Working from the top of the listing below, retype each line through the line containing "return (r.x * k, H + r.z * k)", both included, with no pictures.

Source excerpt:

++++++++++

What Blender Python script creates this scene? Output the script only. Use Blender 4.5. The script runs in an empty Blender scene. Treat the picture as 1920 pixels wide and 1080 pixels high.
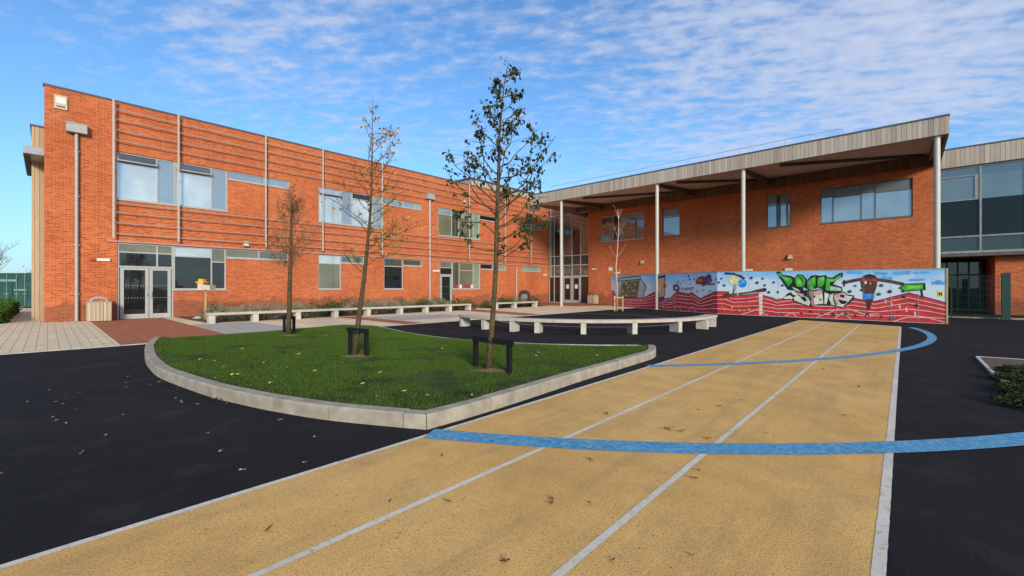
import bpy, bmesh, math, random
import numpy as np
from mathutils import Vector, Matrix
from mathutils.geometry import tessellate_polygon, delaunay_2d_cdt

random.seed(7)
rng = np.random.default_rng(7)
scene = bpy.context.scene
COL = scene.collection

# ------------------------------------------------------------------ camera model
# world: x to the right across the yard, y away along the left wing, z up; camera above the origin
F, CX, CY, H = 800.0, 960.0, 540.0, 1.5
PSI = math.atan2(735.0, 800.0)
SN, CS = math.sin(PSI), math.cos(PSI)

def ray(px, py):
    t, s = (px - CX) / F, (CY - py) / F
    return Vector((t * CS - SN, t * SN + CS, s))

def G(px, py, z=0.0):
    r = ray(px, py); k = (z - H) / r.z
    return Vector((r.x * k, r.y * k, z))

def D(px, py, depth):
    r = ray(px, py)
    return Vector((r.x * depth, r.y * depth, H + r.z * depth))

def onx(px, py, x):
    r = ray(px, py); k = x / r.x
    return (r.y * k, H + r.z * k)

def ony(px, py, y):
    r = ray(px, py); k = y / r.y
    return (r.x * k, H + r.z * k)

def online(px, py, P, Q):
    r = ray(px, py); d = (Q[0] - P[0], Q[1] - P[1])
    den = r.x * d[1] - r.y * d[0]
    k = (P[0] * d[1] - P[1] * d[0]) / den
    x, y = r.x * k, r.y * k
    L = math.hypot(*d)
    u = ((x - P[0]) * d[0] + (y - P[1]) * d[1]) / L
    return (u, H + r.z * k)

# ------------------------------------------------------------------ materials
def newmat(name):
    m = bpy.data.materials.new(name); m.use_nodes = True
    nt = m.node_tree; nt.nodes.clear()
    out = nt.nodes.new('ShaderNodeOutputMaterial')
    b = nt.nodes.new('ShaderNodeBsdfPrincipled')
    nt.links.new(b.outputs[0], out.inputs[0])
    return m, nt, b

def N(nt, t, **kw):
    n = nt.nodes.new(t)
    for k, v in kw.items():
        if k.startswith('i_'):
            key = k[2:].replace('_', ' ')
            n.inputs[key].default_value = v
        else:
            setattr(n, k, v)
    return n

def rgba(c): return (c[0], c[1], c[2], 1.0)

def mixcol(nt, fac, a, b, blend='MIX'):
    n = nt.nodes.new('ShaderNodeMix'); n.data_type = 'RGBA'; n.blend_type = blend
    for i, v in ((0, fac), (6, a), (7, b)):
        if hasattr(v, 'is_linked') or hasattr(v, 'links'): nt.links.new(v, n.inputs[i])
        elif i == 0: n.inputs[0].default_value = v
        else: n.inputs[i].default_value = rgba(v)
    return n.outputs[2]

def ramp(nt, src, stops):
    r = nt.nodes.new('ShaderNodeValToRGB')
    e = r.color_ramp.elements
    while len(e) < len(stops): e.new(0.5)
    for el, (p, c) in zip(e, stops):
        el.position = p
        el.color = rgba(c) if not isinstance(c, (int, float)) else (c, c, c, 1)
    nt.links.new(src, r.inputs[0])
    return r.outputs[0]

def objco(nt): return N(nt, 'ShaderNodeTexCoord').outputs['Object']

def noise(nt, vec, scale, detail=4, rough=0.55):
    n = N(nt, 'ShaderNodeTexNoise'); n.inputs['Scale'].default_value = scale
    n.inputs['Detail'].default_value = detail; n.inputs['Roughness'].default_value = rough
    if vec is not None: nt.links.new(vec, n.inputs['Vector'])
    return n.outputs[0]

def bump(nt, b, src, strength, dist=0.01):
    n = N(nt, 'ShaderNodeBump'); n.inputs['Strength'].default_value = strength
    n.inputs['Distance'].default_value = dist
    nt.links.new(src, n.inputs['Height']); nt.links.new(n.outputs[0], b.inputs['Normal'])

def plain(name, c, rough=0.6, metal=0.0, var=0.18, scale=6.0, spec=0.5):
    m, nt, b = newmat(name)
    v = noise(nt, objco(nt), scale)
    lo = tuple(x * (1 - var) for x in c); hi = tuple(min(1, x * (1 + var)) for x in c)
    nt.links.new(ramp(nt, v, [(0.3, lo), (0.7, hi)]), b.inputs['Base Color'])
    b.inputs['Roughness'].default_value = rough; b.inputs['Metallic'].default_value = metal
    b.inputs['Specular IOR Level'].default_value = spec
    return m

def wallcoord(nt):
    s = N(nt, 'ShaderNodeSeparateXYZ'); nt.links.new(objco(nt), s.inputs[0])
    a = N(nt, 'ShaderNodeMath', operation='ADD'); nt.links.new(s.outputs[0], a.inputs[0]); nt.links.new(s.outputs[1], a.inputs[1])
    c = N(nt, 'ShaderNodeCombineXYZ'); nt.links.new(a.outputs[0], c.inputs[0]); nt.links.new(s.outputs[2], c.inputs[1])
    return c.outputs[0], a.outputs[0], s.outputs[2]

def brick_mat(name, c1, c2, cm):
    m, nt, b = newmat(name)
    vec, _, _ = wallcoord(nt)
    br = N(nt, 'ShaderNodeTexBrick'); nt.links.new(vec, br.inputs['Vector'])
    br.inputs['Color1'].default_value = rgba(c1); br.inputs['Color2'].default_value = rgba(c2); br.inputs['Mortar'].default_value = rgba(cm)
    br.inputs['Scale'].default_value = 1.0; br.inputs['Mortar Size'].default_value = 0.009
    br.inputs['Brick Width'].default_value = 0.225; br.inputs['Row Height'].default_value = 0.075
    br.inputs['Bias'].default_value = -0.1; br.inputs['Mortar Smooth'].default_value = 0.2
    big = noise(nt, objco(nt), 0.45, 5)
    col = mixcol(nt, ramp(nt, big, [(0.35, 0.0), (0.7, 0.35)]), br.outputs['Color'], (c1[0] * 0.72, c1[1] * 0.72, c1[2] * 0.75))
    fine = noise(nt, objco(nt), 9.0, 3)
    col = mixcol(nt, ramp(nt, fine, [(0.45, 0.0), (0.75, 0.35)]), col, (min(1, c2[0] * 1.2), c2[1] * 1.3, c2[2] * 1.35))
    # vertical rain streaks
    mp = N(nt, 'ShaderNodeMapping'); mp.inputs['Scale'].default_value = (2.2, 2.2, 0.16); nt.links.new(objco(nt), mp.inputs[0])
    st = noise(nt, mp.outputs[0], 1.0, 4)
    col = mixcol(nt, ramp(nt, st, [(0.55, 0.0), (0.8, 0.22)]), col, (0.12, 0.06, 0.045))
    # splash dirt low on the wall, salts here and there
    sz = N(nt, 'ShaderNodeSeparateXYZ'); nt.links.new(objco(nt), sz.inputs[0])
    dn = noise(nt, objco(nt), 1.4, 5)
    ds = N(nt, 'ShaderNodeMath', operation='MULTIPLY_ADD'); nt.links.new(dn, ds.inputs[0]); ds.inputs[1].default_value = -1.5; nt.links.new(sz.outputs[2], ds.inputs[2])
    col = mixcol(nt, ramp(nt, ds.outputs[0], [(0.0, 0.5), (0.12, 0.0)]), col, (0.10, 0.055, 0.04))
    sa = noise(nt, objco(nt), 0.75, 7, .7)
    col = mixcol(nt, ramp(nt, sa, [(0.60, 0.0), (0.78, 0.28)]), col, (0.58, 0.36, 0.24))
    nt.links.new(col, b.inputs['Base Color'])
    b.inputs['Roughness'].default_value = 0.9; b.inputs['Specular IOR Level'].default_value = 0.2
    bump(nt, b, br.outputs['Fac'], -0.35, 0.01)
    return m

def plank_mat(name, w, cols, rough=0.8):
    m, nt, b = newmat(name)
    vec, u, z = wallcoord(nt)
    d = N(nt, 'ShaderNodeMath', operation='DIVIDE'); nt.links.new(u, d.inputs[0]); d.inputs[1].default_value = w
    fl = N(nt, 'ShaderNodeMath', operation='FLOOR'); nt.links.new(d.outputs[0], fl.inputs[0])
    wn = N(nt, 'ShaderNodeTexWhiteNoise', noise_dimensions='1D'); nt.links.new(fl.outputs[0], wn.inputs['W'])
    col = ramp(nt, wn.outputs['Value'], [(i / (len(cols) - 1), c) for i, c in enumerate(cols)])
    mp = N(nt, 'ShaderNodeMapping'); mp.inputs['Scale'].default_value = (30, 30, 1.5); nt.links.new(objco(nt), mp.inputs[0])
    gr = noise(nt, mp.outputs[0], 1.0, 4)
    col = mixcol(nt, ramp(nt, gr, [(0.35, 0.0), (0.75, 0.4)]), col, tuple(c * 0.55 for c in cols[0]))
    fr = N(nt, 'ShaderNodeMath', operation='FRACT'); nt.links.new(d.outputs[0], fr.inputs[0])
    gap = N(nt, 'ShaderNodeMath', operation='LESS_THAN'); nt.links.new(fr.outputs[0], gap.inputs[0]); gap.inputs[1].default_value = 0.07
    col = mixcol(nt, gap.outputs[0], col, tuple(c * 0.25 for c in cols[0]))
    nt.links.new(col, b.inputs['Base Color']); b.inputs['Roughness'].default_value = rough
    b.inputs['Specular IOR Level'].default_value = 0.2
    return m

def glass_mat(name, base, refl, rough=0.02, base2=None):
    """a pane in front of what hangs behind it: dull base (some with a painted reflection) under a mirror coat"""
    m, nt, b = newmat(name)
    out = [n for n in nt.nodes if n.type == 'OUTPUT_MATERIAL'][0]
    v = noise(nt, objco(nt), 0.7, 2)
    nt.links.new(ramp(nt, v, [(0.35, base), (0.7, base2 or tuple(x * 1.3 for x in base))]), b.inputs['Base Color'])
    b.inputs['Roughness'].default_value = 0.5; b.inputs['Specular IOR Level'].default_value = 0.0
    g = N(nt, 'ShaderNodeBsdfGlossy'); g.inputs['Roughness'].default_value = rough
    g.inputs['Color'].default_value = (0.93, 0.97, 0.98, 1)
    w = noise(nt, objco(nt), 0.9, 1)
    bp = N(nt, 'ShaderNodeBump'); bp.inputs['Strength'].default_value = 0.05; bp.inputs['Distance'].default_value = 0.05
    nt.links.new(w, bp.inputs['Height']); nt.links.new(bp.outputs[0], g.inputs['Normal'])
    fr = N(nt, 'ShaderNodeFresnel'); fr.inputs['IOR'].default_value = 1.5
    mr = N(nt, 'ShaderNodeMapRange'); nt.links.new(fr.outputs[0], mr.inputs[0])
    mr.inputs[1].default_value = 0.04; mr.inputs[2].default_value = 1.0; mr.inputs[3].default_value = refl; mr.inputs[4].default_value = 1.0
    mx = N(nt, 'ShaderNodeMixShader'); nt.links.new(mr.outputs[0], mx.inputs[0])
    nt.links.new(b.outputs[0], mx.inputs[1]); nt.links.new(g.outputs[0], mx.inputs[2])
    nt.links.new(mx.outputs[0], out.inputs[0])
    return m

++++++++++

Answer for the task:
What Blender Python script creates this scene? Output the script only. Use Blender 4.5. The script runs in an empty Blender scene. Treat the picture as 1920 pixels wide and 1080 pixels high.
import bpy, bmesh, math, random
import numpy as np
from mathutils import Vector, Matrix
from mathutils.geometry import tessellate_polygon, delaunay_2d_cdt

random.seed(7)
rng = np.random.default_rng(7)
scene = bpy.context.scene
COL = scene.collection

# ------------------------------------------------------------------ camera model
# world: x to the right across the yard, y away along the left wing, z up; camera above the origin
F, CX, CY, H = 800.0, 960.0, 540.0, 1.5
PSI = math.atan2(735.0, 800.0)
SN, CS = math.sin(PSI), math.cos(PSI)

def ray(px, py):
    t, s = (px - CX) / F, (CY - py) / F
    return Vector((t * CS - SN, t * SN + CS, s))

def G(px, py, z=0.0):
    r = ray(px, py); k = (z - H) / r.z
    return Vector((r.x * k, r.y * k, z))

def D(px, py, depth):
    r = ray(px, py)
    return Vector((r.x * depth, r.y * depth, H + r.z * depth))

def onx(px, py, x):
    r = ray(px, py); k = x / r.x
    return (r.y * k, H + r.z * k)

def ony(px, py, y):
    r = ray(px, py); k = y / r.y
    return (r.x * k, H + r.z * k)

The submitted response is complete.